Nah, yang terbaru, muncul larangan untuk menggunakan ayat Al-Quran dan hadis untuk kepentingan politik praktis.
Larangan penggunaan ayat Al-Quran dan hadis untuk kepentingan politik praktis ini dikeluarkan oleh Majelis Ulama Indonesia (MUI) Jawa Tengah.
Larangan tersebut disampaikan langsung oleh Ketua MUI Jawa Tengah Ahmad Daroji.
“Politisasi agama untuk politik praktis tidak diperkenankan. Tidak dibenarkan menggunakan ayat-ayat atau hadist, perang ayat. Sama-sama Alquran kok diadu,” kata Ahmad Daroji. “Menggunakan ayat atas nama kelompok, tidak dibenarkan untuk alat politik praktis. Ngapain kita bertengkar, mengapa harus mengadu agama. Kita harus menciptakan kondisi yang kondusif dan damai menjelang pilkada dan seterusnya.”
Lantas, apakah larangan dari MUI Jawa Tengah ini akan benar-benar dipatuhi oleh segenap masyarakat Jawa Tengah atau Indonesia yang aktif dalam proses kontestasi politik? Tentu saja belum tentu. Sebab, sudah bukan rahasia lagi bahwa di era politik seperti sekarang ini, banyak masyarakat yang menganggap sebelah mata para ulama hanya karena perbedaan pandangan politiknya.

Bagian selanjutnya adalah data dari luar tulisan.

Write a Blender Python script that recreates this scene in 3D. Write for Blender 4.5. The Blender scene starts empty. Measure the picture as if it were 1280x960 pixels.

Setinggi apa pun ilmu seorang ulama, semahsyur apa pun namanya, kalau tidak sejalan jalur politiknya, tak perlu diikuti. Sebaliknya, sereceh apa pun ilmu seorang ulama, kalau memang sejalan jalur politiknya, maka ia wajib ditaati omongannya, dimuliakan, dan bahkan kalau perlu, dibela mati-matian.
Bukan begitu, Mas, Mbak? Halah, iyain saja, wong memang begitu kenyataannya.